> _WHAT YOU NEED TO DO_: Provide an exact transcription of all the records.

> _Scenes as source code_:
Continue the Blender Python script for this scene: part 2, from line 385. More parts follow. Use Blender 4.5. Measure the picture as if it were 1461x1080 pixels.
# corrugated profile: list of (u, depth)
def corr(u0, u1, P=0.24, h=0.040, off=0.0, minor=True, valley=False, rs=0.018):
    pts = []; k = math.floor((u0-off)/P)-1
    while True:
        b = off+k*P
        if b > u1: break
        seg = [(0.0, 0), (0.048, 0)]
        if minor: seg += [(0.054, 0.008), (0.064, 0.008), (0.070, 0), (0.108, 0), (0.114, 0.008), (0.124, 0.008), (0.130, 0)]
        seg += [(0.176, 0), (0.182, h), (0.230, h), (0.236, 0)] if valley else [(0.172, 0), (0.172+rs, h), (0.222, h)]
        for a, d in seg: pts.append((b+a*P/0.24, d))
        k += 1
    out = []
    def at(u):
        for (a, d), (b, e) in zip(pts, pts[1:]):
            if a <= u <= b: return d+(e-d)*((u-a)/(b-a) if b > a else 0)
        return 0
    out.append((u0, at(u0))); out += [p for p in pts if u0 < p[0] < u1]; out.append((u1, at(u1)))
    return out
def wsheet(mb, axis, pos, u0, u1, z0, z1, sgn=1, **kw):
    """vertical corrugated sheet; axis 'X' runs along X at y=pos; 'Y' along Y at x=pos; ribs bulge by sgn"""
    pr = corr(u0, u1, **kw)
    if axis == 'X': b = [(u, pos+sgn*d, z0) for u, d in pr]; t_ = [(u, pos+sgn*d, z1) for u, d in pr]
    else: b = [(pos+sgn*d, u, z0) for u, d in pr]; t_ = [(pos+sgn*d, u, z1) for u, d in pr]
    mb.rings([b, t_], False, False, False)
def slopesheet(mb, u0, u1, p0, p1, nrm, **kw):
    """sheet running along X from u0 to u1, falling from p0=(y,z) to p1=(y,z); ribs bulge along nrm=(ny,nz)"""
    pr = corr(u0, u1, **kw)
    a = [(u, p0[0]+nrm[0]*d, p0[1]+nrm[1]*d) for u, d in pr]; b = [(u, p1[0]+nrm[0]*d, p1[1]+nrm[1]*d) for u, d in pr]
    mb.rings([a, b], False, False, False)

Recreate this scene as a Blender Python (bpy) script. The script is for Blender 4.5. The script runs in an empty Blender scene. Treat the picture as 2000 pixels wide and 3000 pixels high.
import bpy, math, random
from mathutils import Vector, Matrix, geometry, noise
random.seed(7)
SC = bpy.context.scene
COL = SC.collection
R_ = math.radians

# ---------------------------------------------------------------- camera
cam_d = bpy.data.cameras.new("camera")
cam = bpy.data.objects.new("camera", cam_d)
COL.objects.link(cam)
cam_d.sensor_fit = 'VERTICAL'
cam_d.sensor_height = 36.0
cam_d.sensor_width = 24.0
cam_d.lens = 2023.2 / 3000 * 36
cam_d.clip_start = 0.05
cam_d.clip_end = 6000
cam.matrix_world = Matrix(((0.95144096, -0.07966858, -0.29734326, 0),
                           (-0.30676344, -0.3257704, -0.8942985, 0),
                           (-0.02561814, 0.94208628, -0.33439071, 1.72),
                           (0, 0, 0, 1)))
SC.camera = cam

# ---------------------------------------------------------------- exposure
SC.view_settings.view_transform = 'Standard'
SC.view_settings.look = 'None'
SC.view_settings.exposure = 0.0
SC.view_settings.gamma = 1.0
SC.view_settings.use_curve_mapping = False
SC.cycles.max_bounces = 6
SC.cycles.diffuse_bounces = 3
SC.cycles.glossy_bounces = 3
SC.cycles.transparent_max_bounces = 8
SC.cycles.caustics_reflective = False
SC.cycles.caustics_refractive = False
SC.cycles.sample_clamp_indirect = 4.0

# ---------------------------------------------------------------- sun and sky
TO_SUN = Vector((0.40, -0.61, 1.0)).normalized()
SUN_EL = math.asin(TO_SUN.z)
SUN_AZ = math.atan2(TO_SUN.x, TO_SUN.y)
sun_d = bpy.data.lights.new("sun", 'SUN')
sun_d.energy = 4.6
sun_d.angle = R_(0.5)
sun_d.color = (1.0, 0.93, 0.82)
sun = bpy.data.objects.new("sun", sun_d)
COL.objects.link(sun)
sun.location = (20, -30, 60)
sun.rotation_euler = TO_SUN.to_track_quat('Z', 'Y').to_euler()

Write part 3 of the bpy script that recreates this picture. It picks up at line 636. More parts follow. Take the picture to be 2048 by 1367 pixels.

> _EXERCISE OUTPUT_:
Continue the Blender Python script for this scene: part 2, from line 385. More parts follow. Use Blender 4.5. Measure the picture as if it were 1461x1080 pixels.
# corrugated profile: list of (u, depth)
def corr(u0, u1, P=0.24, h=0.040, off=0.0, minor=True, valley=False, rs=0.018):
    pts = []; k = math.floor((u0-off)/P)-1
    while True:
        b = off+k*P
        if b > u1: break
        seg = [(0.0, 0), (0.048, 0)]
        if minor: seg += [(0.054, 0.008), (0.064, 0.008), (0.070, 0), (0.108, 0), (0.114, 0.008), (0.124, 0.008), (0.130, 0)]
        seg += [(0.176, 0), (0.182, h), (0.230, h), (0.236, 0)] if valley else [(0.172, 0), (0.172+rs, h), (0.222, h)]
        for a, d in seg: pts.append((b+a*P/0.24, d))
        k += 1
    out = []
    def at(u):
        for (a, d), (b, e) in zip(pts, pts[1:]):
            if a <= u <= b: return d+(e-d)*((u-a)/(b-a) if b > a else 0)
        return 0
    out.append((u0, at(u0))); out += [p for p in pts if u0 < p[0] < u1]; out.append((u1, at(u1)))
    return out
def wsheet(mb, axis, pos, u0, u1, z0, z1, sgn=1, **kw):
    """vertical corrugated sheet; axis 'X' runs along X at y=pos; 'Y' along Y at x=pos; ribs bulge by sgn"""
    pr = corr(u0, u1, **kw)
    if axis == 'X': b = [(u, pos+sgn*d, z0) for u, d in pr]; t_ = [(u, pos+sgn*d, z1) for u, d in pr]
    else: b = [(pos+sgn*d, u, z0) for u, d in pr]; t_ = [(pos+sgn*d, u, z1) for u, d in pr]
    mb.rings([b, t_], False, False, False)
def slopesheet(mb, u0, u1, p0, p1, nrm, **kw):
    """sheet running along X from u0 to u1, falling from p0=(y,z) to p1=(y,z); ribs bulge along nrm=(ny,nz)"""
    pr = corr(u0, u1, **kw)
    a = [(u, p0[0]+nrm[0]*d, p0[1]+nrm[1]*d) for u, d in pr]; b = [(u, p1[0]+nrm[0]*d, p1[1]+nrm[1]*d) for u, d in pr]
    mb.rings([a, b], False, False, False)

Recreate this scene as a Blender Python (bpy) script. The script is for Blender 4.5. The script runs in an empty Blender scene. Treat the picture as 2000 pixels wide and 3000 pixels high.
import bpy, math, random
from mathutils import Vector, Matrix, geometry, noise
random.seed(7)
SC = bpy.context.scene
COL = SC.collection
R_ = math.radians

# ---------------------------------------------------------------- camera
cam_d = bpy.data.cameras.new("camera")
cam = bpy.data.objects.new("camera", cam_d)
COL.objects.link(cam)
cam_d.sensor_fit = 'VERTICAL'
cam_d.sensor_height = 36.0
cam_d.sensor_width = 24.0
cam_d.lens = 2023.2 / 3000 * 36
cam_d.clip_start = 0.05
cam_d.clip_end = 6000
cam.matrix_world = Matrix(((0.95144096, -0.07966858, -0.29734326, 0),
                           (-0.30676344, -0.3257704, -0.8942985, 0),
                           (-0.02561814, 0.94208628, -0.33439071, 1.72),
                           (0, 0, 0, 1)))
SC.camera = cam

# ---------------------------------------------------------------- exposure
SC.view_settings.view_transform = 'Standard'
SC.view_settings.look = 'None'
SC.view_settings.exposure = 0.0
SC.view_settings.gamma = 1.0
SC.view_settings.use_curve_mapping = False
SC.cycles.max_bounces = 6
SC.cycles.diffuse_bounces = 3
SC.cycles.glossy_bounces = 3
SC.cycles.transparent_max_bounces = 8
SC.cycles.caustics_reflective = False
SC.cycles.caustics_refractive = False
SC.cycles.sample_clamp_indirect = 4.0

# ---------------------------------------------------------------- sun and sky
TO_SUN = Vector((0.40, -0.61, 1.0)).normalized()
SUN_EL = math.asin(TO_SUN.z)
SUN_AZ = math.atan2(TO_SUN.x, TO_SUN.y)
sun_d = bpy.data.lights.new("sun", 'SUN')
sun_d.energy = 4.6
sun_d.angle = R_(0.5)
sun_d.color = (1.0, 0.93, 0.82)
sun = bpy.data.objects.new("sun", sun_d)
COL.objects.link(sun)
sun.location = (20, -30, 60)
sun.rotation_euler = TO_SUN.to_track_quat('Z', 'Y').to_euler()

Write part 3 of the bpy script that recreates this picture. It picks up at line 636. More parts follow. Take the picture to be 2048 by 1367 pixels.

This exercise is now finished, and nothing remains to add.